This media blitz culminates on Wednesday, March 4, at 9:00 a.m. ET with a "special Apple Experience"—a physical, hands-on event held simultaneously for select media in New York, London, and Shanghai.
The Three-Day Hardware Release Schedule
Plunging retail stock across Apple stores for the iPhone 16e and current MacBooks strongly signals an immediate inventory transition. Based on recent reporting from Bloomberg's Mark Gurman, Apple is expected to unveil at least five major product categories over the three days.
By dismantling its standard two-hour presentation format, Apple ensures each product category gets its own 24-hour spotlight. The strategy is clear: force the tech world to obsess over spec sheets and hands-on physical media impressions rather than moving instantly to the next slide.
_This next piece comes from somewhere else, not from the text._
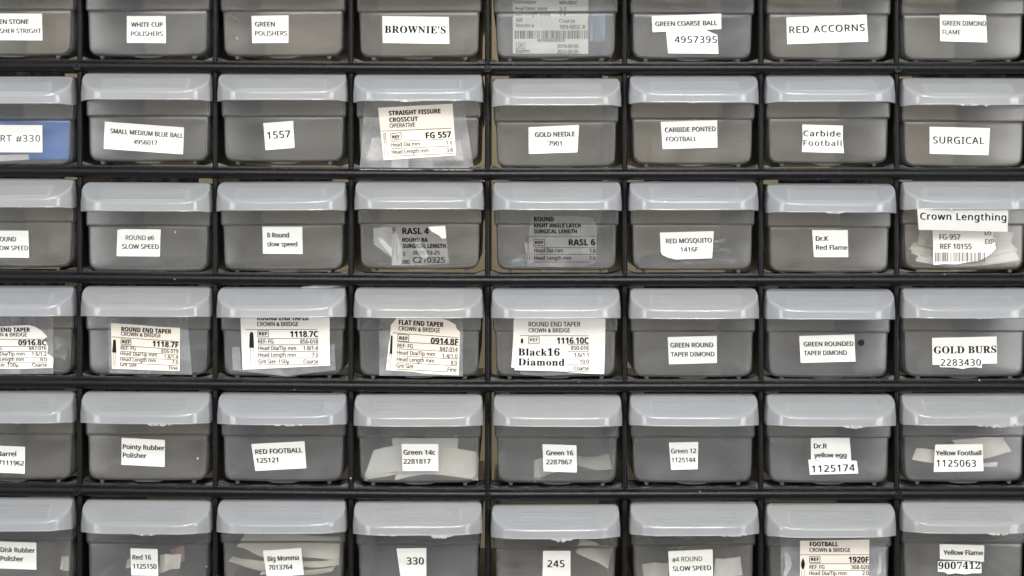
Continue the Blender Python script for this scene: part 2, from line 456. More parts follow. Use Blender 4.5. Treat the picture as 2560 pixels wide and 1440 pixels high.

The March 2 Lineup: iPhone 17e and Budget MacBook
Under the hood, the iPhone 17e packs a downclocked A19 Bionic chip designed to deliver performance comparable to the A17 Pro. The hardware sheet features a single 48MP rear camera backed by enhanced image signal processing, an 18MP front-facing shooter, and an IP68-rated aluminum frame. Apple is also making a massive push into in-house connectivity, equipping the phone with its proprietary C1X 5G modem and the new N1 Wi-Fi 7 chip. A 4,000 to 4,500mAh battery paired with 24W MagSafe wireless charging keeps the device running.
But Monday’s real scene-stealer is a highly anticipated budget laptop internally codenamed J700. Priced between $599 and $750, this roughly 13-inch machine is a direct declaration of war on premium Chromebooks in the education sector. Crucially, this entry-level MacBook bypasses traditional M-series Mac silicon entirely, opting instead for the A18 Pro chip found in the iPhone 16 Pro. This is a radical architectural crossover for Apple—blurring the lines between its mobile and desktop ecosystems to aggressively drive down costs and capture the classroom market. The laptop will ship in six distinct colors: yellow, green, blue, pink, silver, and dark grey.
iPads and High-End Macs Complete the Week
The updated MacBook Air will land with the base M5 chip, while the premium 14-inch and 16-inch MacBook Pro models leap to the M5 Pro and M5 Max processors. Don't expect any surprises regarding wearables or Vision Pro hardware this time around—this release window is strictly about flexing Apple's core computing and smartphone muscles.